More Picture: Cek IG @asdar_munandar |
“Dunia ini bagaikan buku raksasa. Dan mereka yang tidak pernah
melakukan perjalanan hanya membaca satu halaman saja”
-St. Agustine-
Day 3: 26 Desember 2016
Mataram-Pelabuhan Sape: Ketika Mimpi Tergerus Realita
Seberapa jauh sih “jauh” itu ?, kenapa banyak orang-orang yang terobsesi dengan kata jauh. Dulu ketika saya kecil, saya selalu betah memandangi cakrawala nan jauh. Berdiri di tanah lapang memandang lurus sejauh mata saya bisa memandang, atau ke pantai dan membayangkan berapa jauh kolong langit di cakrawala sana.
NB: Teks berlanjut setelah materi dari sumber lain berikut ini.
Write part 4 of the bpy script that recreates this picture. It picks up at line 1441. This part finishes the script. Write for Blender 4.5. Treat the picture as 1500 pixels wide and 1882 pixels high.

Pagi yang pengap, saya berdiri kecewa di pinggir dermaga pelabuhan sape, menatap jauh di cakrawala. Kapal penyebrangan ke Labuan Bajo sudah meninggalkan pelabuhan 3 jam yang lalu. Hiruk pikuk pelabuhan melambat. Perjalanan tidak selamanya mulus dan lancar, kadang bahkan lebih seringnya perjalanan yang kita jalani tidak sejalan degan apa yang kita rencanakan. Perjalanan hanyalah ibarat proses membenturkan fantasi dan realita. Dan nyatanya kita justru malah sering kecewa ketika fantasi-fantasi yang kita bangun rontok berguguran, hangus tergerus realita yang menyakitkan
Pelabuhan Sape |
Perjalanan seperti ini sungguh menguji daya tahan dan kesabaran kita sebagai manusia, juga mengajarkan kita bahwa ada hal-hal yang memang manusia tidak bisa kita paksakan. Semalam saya menempuh perjalanan panjang dari Mataram ke Bima hingga 13 jam lamanya. Berangkat dari Terminal Mandalika pukul 03.00 sore dan tiba di Bima tepat pukul 4 Subuh dan berharap pagi ini saya bisa menyebrang ke Labuan Bajo sesuai itinerary yang sudah saya susun sebelumnya. Tapi manusia hanya bisa berencana takdir selalu punya ceritanya sendiri.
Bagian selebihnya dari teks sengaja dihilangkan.